La problématique énergétique
Se pose aussi la question du coût de la rénovation du patrimoine et de sa mise aux normes énergétiques pour qu’il puisse être utilisé. «Rénover d’anciens bâtiments suivant les critères énergétiques actuels, cela coûte un argent fou. C’est de la folie!», estime Claudine Speltz, membre du comité de la Chambre immobilière qui se demande si certains ne versent pas trop dans le «passéisme».
Pour elle, la priorité se trouve au niveau du logement. «Tout le monde a le droit à un toit sur la tête», dit celle qui est également très engagée sur les questions de la précarité et trouve qu’«il vaudrait mieux que l’État investisse dans l’habitat à loyer modéré plutôt que de soutenir à grand frais la rénovation de patrimoine». Elle donne en exemple le Cloître Saint-François sur la corniche de la vieille ville à Luxembourg, classé monument national et transformé en appartements de luxe vendus à 20.000 euros le mètre carré. «Qui peut se payer cela?», lance-t-elle.
Arbitrage politique
La ministre de la Culture, Sam Tanson, estime pour sa part que préservation du patrimoine et loyers à coûts modérés ne sont pas incompatibles. Elle cite en exemple le projet de rénovation de l’ancien couvent dit «château» d’Eisenborn près de Junglinster, classé monument national en 2009 et acquis par le Fonds du Logement qui souhaite en faire 14 appartements.

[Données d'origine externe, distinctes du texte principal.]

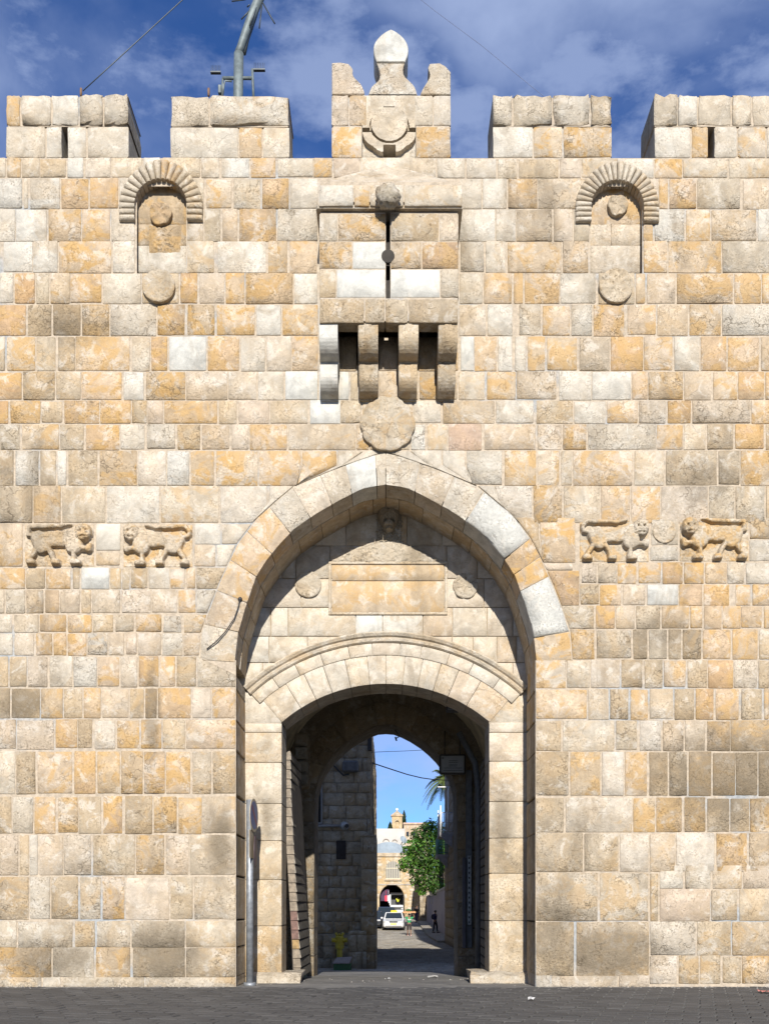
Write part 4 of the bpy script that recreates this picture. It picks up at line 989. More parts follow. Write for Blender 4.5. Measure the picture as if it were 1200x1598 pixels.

L’étude de faisabilité est achevée mais le projet, réalisé en partenariat avec le Service des Sites et Monuments, est loin d’être bouclé. Il n’a pas encore d’autorisation de bâtir et ne figure pas sur le site internet du Fonds du Logement. Après le départ de Sam Tanson des commandes du ministère du Logement se pose la question de savoir si Henri Kox, qui a pris sa suite le 11 octobre dernier, soutiendra financièrement cette nouvelle orientation pour le Fonds du Logement.